[Dataset content]:
- - - - - - -

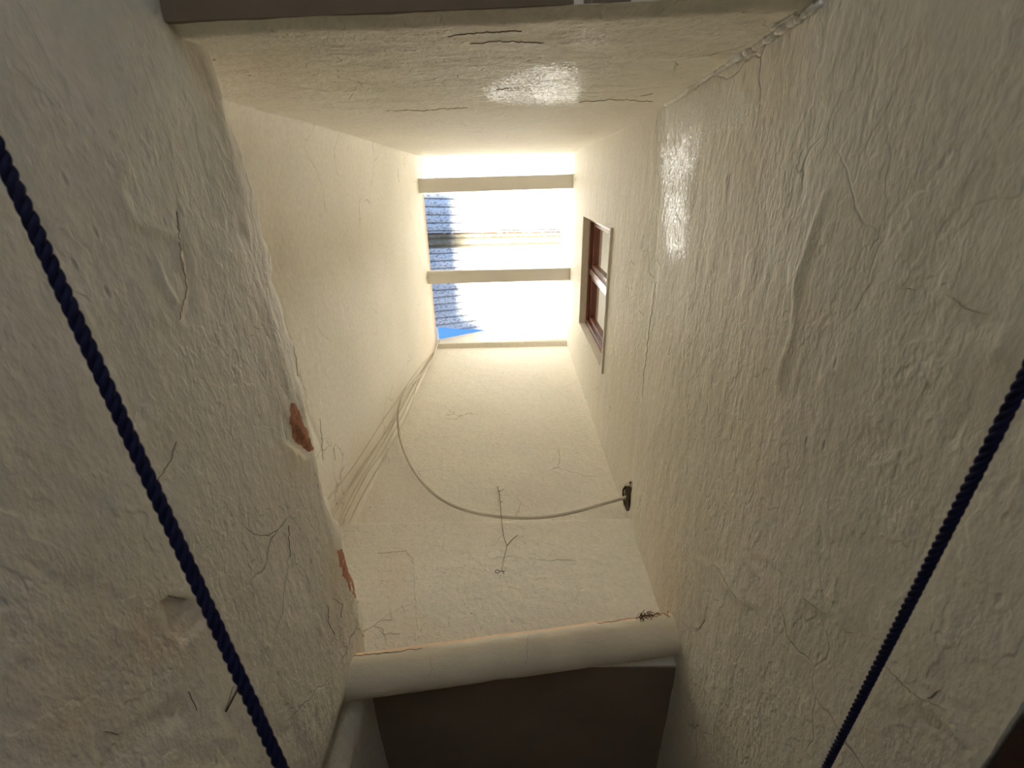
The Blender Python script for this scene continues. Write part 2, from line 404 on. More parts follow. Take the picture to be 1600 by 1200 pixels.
# left upper wall ---------------------------------------------
def P_lu(u, v): return np.full_like(u, XL) , u, v
UL = spaced((YB - 0.1, YF + 0.1, 0.010))
VLU = spaced((ZLT - 0.05, ZLT + 0.9, 0.010), (ZLT + 0.9, float(zroof(XL)), 0.014))
ll = d_low(0.42, 21)
def d_lu(X, px, py):
    r = ll(X, px, py) * (0.5 + 0.6 * sstep(ZLT + CZ + 0.7, ZLT + CZ, X[:, 2]))
    # hollow corners where the plaster was trowelled round
    r += 0.035 * np.exp(-(np.abs(X[:, 1] - YB) / 0.035)) + 0.02 * np.exp(-(np.abs(X[:, 1] - YF) / 0.03))
    r += ridge(px, py, [(440, 500), (460, 560), (468, 620), (500, 690), (505, 720)], 2.5, -0.004)
    return r
m_lu = {
 'stain': lambda X, px, py: 1.0 * sstep(0.16, 0.03, float(zroof(XL)) + CZ - X[:, 2]) + 0.28 * blob(px, py, 560, 725, 14, 45) + 0.30 * blob(px, py, 668, 510, 12, 60) + 0.16 * blob(px, py, 370, 200, 40, 60) + 0.14 * blob(px, py, 430, 420, 40, 200) + 0.2 * blob(px, py, 545, 790, 25, 40)}
wall_lu = wall_grid('wall_left_upper', P_lu, UL, VLU, (1, 0, 0), M_up, d_lu, m_lu, 0.2)

# left lower wall: thicker, broken along its top ------------------------
LLH = 7
def P_ll(u, v):
    # v: height parameter; above the lip the surface rolls back towards the upper wall
    lip = ZLT + 0.012 * np.sin(u * 7.3) + 0.006 * np.sin(u * 23.1 + 1) + 0.004 * np.sin(u * 61.0)
    U3 = np.stack([u, u * 0, u * 0], 1); lip = lip + 0.010 * fbm(U3, 33, 3, 78, 0.8) + 0.014 * fbm(U3, 9, 4, 77, 0.65) + 0.006 * np.sign(fbm(U3, 25, 2, 5)) * np.abs(fbm(U3, 25, 2, 5)) ** 0.5
    t = np.clip((v - (ZLT - 0.10)) / 0.10, 0, None)
    z = np.where(t <= 0, v, ZLT - 0.10 + (lip - ZLT + 0.10) * np.minimum(t, 1.0) + np.clip(t - 1, 0, None) * 0.012)
    x = XLL + 0.012 * S * 0 - np.clip(t, 0, 1) ** 2.2 * 0.035 - np.clip(t - 1, 0, None) * 0.24
    k = np.clip((u - YB) / (YFL - YB), 0, 1)
    x = x - 0.004 + 0.036 * k
    x = x - 0.03 * sstep(0.10, 0.0, np.abs(u - YFL)) * np.clip((ZLT - z) / 0.2, 0, 1)
    return x, u, z
UL2 = spaced((-1.7, -0.55, 0.05), (-0.55, 1.5, 0.0075), (1.5, 3.4, 0.06))
VL2 = np.concatenate([spaced((-CZ, 0.15, 0.08), (0.15, ZLT - 0.10, 0.0075)), np.linspace(ZLT - 0.10, ZLT, 14)[1:], np.linspace(ZLT, ZLT + 0.10, 4)[1:]])
l2 = d_low(1.35, 51)
def d_ll(X, px, py):
    r = l2(X, px, py)
    r += ridge(px, py, [(240, 405), (250, 440), (268, 470)], 4, 0.005) + ridge(px, py, [(190, 250), (180, 300), (200, 345), (270, 370), (280, 420)], 5, 0.004)
    r += ridge(px, py, [(255, 935), (300, 930), (310, 960), (270, 1000), (255, 980)], 4, 0.003)
    r += -0.005 * poly_mask(px, py, [(253, 935), (300, 935), (318, 970), (290, 1000), (262, 990)], 4)
    r += -0.006 * poly_mask(px, py, [(440, 645), (488, 700), (480, 715), (446, 690)], 4)
    r += -0.002 * poly_mask(px, py, [(150, 1150), (190, 1138), (290, 1090), (300, 1120), (220, 1165), (200, 1200), (150, 1200)], 5)
    r += ridge(px, py, [(275, 330), (283, 400), (300, 455), (292, 500)], 3, -0.004)
    # waves running along the broken top
    dz = (ZLT + CZ) - X[:, 2]
    r += 0.005 * sstep(0.22, 0.02, dz) * fbm(X * np.array([1, 0.35, 2.2]), 16, 3, 90)
    return r
def brick_low(X, px, py):
    a = poly_mask(px, py, [(452, 628), (462, 632), (478, 668), (492, 702), (482, 706), (462, 690), (452, 665)], 3)
    b = poly_mask(px, py, [(526, 858), (536, 858), (556, 915), (566, 938), (566, 950), (548, 925), (535, 900)], 3)
    return 0.85 * a + 0.8 * b + 0.5 * poly_mask(px, py, [(562, 965), (574, 965), (575, 1000), (568, 1000)], 3)
m_ll = {
 'brick': brick_low,
 'stain': lambda X, px, py: 0.30 * blob(px, py, 460, 715, 22, 25) + 0.28 * blob(px, py, 250, 1000, 50, 40) + 0.22 * blob(px, py, 120, 1110, 120, 90) + 0.16 * blob(px, py, 200, 960, 110, 90) + 0.2 * blob(px, py, 250, 60, 30, 25) + 0.25 * blob(px, py, 525, 900, 15, 50) + 0.12 * blob(px, py, 20, 720, 100, 120)}
wall_ll = wall_grid('wall_left_lower', P_ll, UL2, VL2, (1, 0, 0), M_low, d_ll, m_ll, 0.30)

# back wall (top of the photograph) ------------------------------------
def P_back(u, v): 
    top = zroof(u); z = np.where(v > 0.98 * S, 0.98 * S + (v - 0.98 * S) / (0.055 * S) * (top - 0.98 * S), v)
    jag = -0.05 * u * sstep(ZBB + 0.3, ZBB, v) + 0.010 * fbm(np.stack([u, u * 0, u * 0], 1), 7, 5, 12, 0.6) * sstep(ZBB + 0.06, ZBB, v)
    return u, np.full_like(u, YB) - 0.012 * sstep(ZBB + 0.02, ZBB, v), z + jag
UB = spaced((XL - 0.06, XR + 0.08, 0.008))
VB = np.concatenate([spaced((ZBB, ZS + 0.1, 0.0075), (ZS + 0.1, 0.98 * S, 0.02)), np.linspace(0.98 * S, 1.035 * S, 5)[1:]])
lb = d_low(0.9, 61)
def d_back(X, px, py):
    low = sstep(ZS + CZ + 0.03, ZS + CZ - 0.03, X[:, 2])
    r = lb(X * np.array([0.5, 1, 1.6]), px, py) * (0.16 + 0.84 * low)
    r += 0.004 * low + ridge(px, py, [(345, 163), (560, 172), (700, 170), (905, 164), (1040, 158)], 1.6, -0.003)
    return r
m_back = {
 'white': lambda X, px, py: np.maximum.reduce([0.80 * poly_mask(px, py, [(830, 145), (855, 112), (885, 108), (912, 130), (903, 160), (860, 162), (830, 152)], 6), 0.42 * poly_mask(px, py, [(758, 138), (800, 118), (850, 100), (895, 100), (918, 125), (908, 163), (800, 162), (765, 155)], 8), 0.34 * blob(px, py, 925, 62, 32, 16)]),
 'stain': lambda X, px, py: 0.12 * blob(px, py, 400, 110, 90, 40) + 0.30 * sstep(0.10, 0.0, zroof(X[:, 0]) + CZ - X[:, 2])}
wall_back = wall_grid('wall_back', P_back, UB, VB, (0, 1, 0), M_mid, d_back, m_back, 0.22)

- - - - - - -

[Written request]:
Repeat all of the data above word for word, minus the pictures.

[Exercise result]:
The Blender Python script for this scene continues. Write part 2, from line 404 on. More parts follow. Take the picture to be 1600 by 1200 pixels.
# left upper wall ---------------------------------------------
def P_lu(u, v): return np.full_like(u, XL) , u, v
UL = spaced((YB - 0.1, YF + 0.1, 0.010))
VLU = spaced((ZLT - 0.05, ZLT + 0.9, 0.010), (ZLT + 0.9, float(zroof(XL)), 0.014))
ll = d_low(0.42, 21)
def d_lu(X, px, py):
    r = ll(X, px, py) * (0.5 + 0.6 * sstep(ZLT + CZ + 0.7, ZLT + CZ, X[:, 2]))
    # hollow corners where the plaster was trowelled round
    r += 0.035 * np.exp(-(np.abs(X[:, 1] - YB) / 0.035)) + 0.02 * np.exp(-(np.abs(X[:, 1] - YF) / 0.03))
    r += ridge(px, py, [(440, 500), (460, 560), (468, 620), (500, 690), (505, 720)], 2.5, -0.004)
    return r
m_lu = {
 'stain': lambda X, px, py: 1.0 * sstep(0.16, 0.03, float(zroof(XL)) + CZ - X[:, 2]) + 0.28 * blob(px, py, 560, 725, 14, 45) + 0.30 * blob(px, py, 668, 510, 12, 60) + 0.16 * blob(px, py, 370, 200, 40, 60) + 0.14 * blob(px, py, 430, 420, 40, 200) + 0.2 * blob(px, py, 545, 790, 25, 40)}
wall_lu = wall_grid('wall_left_upper', P_lu, UL, VLU, (1, 0, 0), M_up, d_lu, m_lu, 0.2)

# left lower wall: thicker, broken along its top ------------------------
LLH = 7
def P_ll(u, v):
    # v: height parameter; above the lip the surface rolls back towards the upper wall
    lip = ZLT + 0.012 * np.sin(u * 7.3) + 0.006 * np.sin(u * 23.1 + 1) + 0.004 * np.sin(u * 61.0)
    U3 = np.stack([u, u * 0, u * 0], 1); lip = lip + 0.010 * fbm(U3, 33, 3, 78, 0.8) + 0.014 * fbm(U3, 9, 4, 77, 0.65) + 0.006 * np.sign(fbm(U3, 25, 2, 5)) * np.abs(fbm(U3, 25, 2, 5)) ** 0.5
    t = np.clip((v - (ZLT - 0.10)) / 0.10, 0, None)
    z = np.where(t <= 0, v, ZLT - 0.10 + (lip - ZLT + 0.10) * np.minimum(t, 1.0) + np.clip(t - 1, 0, None) * 0.012)
    x = XLL + 0.012 * S * 0 - np.clip(t, 0, 1) ** 2.2 * 0.035 - np.clip(t - 1, 0, None) * 0.24
    k = np.clip((u - YB) / (YFL - YB), 0, 1)
    x = x - 0.004 + 0.036 * k
    x = x - 0.03 * sstep(0.10, 0.0, np.abs(u - YFL)) * np.clip((ZLT - z) / 0.2, 0, 1)
    return x, u, z
UL2 = spaced((-1.7, -0.55, 0.05), (-0.55, 1.5, 0.0075), (1.5, 3.4, 0.06))
VL2 = np.concatenate([spaced((-CZ, 0.15, 0.08), (0.15, ZLT - 0.10, 0.0075)), np.linspace(ZLT - 0.10, ZLT, 14)[1:], np.linspace(ZLT, ZLT + 0.10, 4)[1:]])
l2 = d_low(1.35, 51)
def d_ll(X, px, py):
    r = l2(X, px, py)
    r += ridge(px, py, [(240, 405), (250, 440), (268, 470)], 4, 0.005) + ridge(px, py, [(190, 250), (180, 300), (200, 345), (270, 370), (280, 420)], 5, 0.004)
    r += ridge(px, py, [(255, 935), (300, 930), (310, 960), (270, 1000), (255, 980)], 4, 0.003)
    r += -0.005 * poly_mask(px, py, [(253, 935), (300, 935), (318, 970), (290, 1000), (262, 990)], 4)
    r += -0.006 * poly_mask(px, py, [(440, 645), (488, 700), (480, 715), (446, 690)], 4)
    r += -0.002 * poly_mask(px, py, [(150, 1150), (190, 1138), (290, 1090), (300, 1120), (220, 1165), (200, 1200), (150, 1200)], 5)
    r += ridge(px, py, [(275, 330), (283, 400), (300, 455), (292, 500)], 3, -0.004)
    # waves running along the broken top
    dz = (ZLT + CZ) - X[:, 2]
    r += 0.005 * sstep(0.22, 0.02, dz) * fbm(X * np.array([1, 0.35, 2.2]), 16, 3, 90)
    return r
def brick_low(X, px, py):
    a = poly_mask(px, py, [(452, 628), (462, 632), (478, 668), (492, 702), (482, 706), (462, 690), (452, 665)], 3)
    b = poly_mask(px, py, [(526, 858), (536, 858), (556, 915), (566, 938), (566, 950), (548, 925), (535, 900)], 3)
    return 0.85 * a + 0.8 * b + 0.5 * poly_mask(px, py, [(562, 965), (574, 965), (575, 1000), (568, 1000)], 3)
m_ll = {
 'brick': brick_low,
 'stain': lambda X, px, py: 0.30 * blob(px, py, 460, 715, 22, 25) + 0.28 * blob(px, py, 250, 1000, 50, 40) + 0.22 * blob(px, py, 120, 1110, 120, 90) + 0.16 * blob(px, py, 200, 960, 110, 90) + 0.2 * blob(px, py, 250, 60, 30, 25) + 0.25 * blob(px, py, 525, 900, 15, 50) + 0.12 * blob(px, py, 20, 720, 100, 120)}
wall_ll = wall_grid('wall_left_lower', P_ll, UL2, VL2, (1, 0, 0), M_low, d_ll, m_ll, 0.30)

# back wall (top of the photograph) ------------------------------------
def P_back(u, v): 
    top = zroof(u); z = np.where(v > 0.98 * S, 0.98 * S + (v - 0.98 * S) / (0.055 * S) * (top - 0.98 * S), v)
    jag = -0.05 * u * sstep(ZBB + 0.3, ZBB, v) + 0.010 * fbm(np.stack([u, u * 0, u * 0], 1), 7, 5, 12, 0.6) * sstep(ZBB + 0.06, ZBB, v)
    return u, np.full_like(u, YB) - 0.012 * sstep(ZBB + 0.02, ZBB, v), z + jag
UB = spaced((XL - 0.06, XR + 0.08, 0.008))
VB = np.concatenate([spaced((ZBB, ZS + 0.1, 0.0075), (ZS + 0.1, 0.98 * S, 0.02)), np.linspace(0.98 * S, 1.035 * S, 5)[1:]])
lb = d_low(0.9, 61)
def d_back(X, px, py):
    low = sstep(ZS + CZ + 0.03, ZS + CZ - 0.03, X[:, 2])
    r = lb(X * np.array([0.5, 1, 1.6]), px, py) * (0.16 + 0.84 * low)
    r += 0.004 * low + ridge(px, py, [(345, 163), (560, 172), (700, 170), (905, 164), (1040, 158)], 1.6, -0.003)
    return r
m_back = {
 'white': lambda X, px, py: np.maximum.reduce([0.80 * poly_mask(px, py, [(830, 145), (855, 112), (885, 108), (912, 130), (903, 160), (860, 162), (830, 152)], 6), 0.42 * poly_mask(px, py, [(758, 138), (800, 118), (850, 100), (895, 100), (918, 125), (908, 163), (800, 162), (765, 155)], 8), 0.34 * blob(px, py, 925, 62, 32, 16)]),
 'stain': lambda X, px, py: 0.12 * blob(px, py, 400, 110, 90, 40) + 0.30 * sstep(0.10, 0.0, zroof(X[:, 0]) + CZ - X[:, 2])}
wall_back = wall_grid('wall_back', P_back, UB, VB, (0, 1, 0), M_mid, d_back, m_back, 0.22)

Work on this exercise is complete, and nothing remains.